Attorney General Jeff Sessions: Chicago’s consent decree is ‘colossal mistake’

U.S. Attorney General Jeff Sessions condemns the Chicago Police Department and mayor’s office for the filed consent decree at the Union League Club of Chicago October 19th, 2018.

By Alexandra Yetter, Staff Reporter

U.S. Attorney General Jeff Sessions condemned Chicago’s politicians for micromanaging police officers through the consent decree, which would require officers to file a report every time they draw their weapons, among other changes to the police department. Sessions called the decree vague and insulting to the police department.

“This agreement is a colossal mistake,” Sessions said in his Oct. 19 address to the Chicago Crime Commission at Chicago’s Union League Club, 65 W. Jackson Blvd. “Decades of hard work was tossed away; police were demoralized. All of America needs to understand this lesson.”

In August 2015, Chicago agreed with the American Civil Liberties Union to stop the practice of “stop and frisks” in compliance with the Fourth Amendment and the Illinois Civil Rights Act. In his address, Sessions condemned this decision and said it caused the murder rate to skyrocket in the city due to reduced arrests.

“If you don’t stop people, then you don’t find illegal guns,” Sessions said.

Second Vice President for the Chicago Fraternal Order of Police Martin Preib said the FOP was ecstatic with Sessions’ speech and welcomed the prospect of new, constitutional stop and frisk policies in Chicago.

“The narrative being pushed in Chicago is the police are the villains, and it’s a false narrative,” Preib said. “It’s made by politicians for political gain.
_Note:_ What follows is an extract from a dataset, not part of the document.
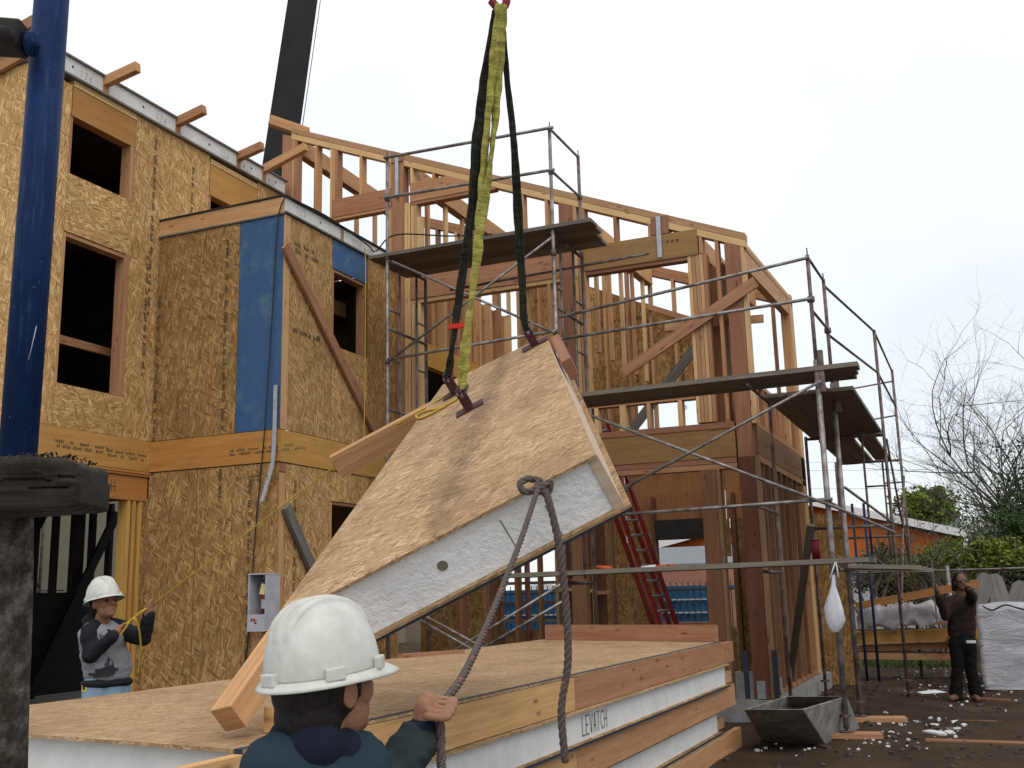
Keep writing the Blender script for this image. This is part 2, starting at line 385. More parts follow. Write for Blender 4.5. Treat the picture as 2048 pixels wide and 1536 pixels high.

Sessions recognizes that, as does President Trump.”

The consent decree was filed with the federal court by the mayor’s office and the Chicago Police Department Sept. 13, two weeks before the conviction of Chicago police officer Jason Van Dyke, who was found guilty of second-degree murder for the 2014 shooting of Laquan McDonald.

Sessions said Van Dyke’s conviction does not reinforce the need for a consent decree, but rather proves officers can be prosecuted.

Sessions also said President Donald Trump is deeply concerned about the city’s violence and homicide numbers, which is why Sessions dispatched several more prosecutors to the city this October per Trump’s orders—more than in any other city in the U.S., Sessions said.

The address by the attorney general drew protests from the Revolution Club Chicago, a communist activist group.

“We’re here to call out Jeff Sessions who was dispensed here by Donald Trump. This is their response to the Van Dyke verdict,” said Joey Johnson, a protester with the Revolution Club. “The strategic [re-implementation] of stop and frisk is extremely dangerous for the masses of people, especially black and Latino people.”

Sessions accused Chicago politicians of using the consent decree to shift responsibility to judges and to retain power in the city after they have left office.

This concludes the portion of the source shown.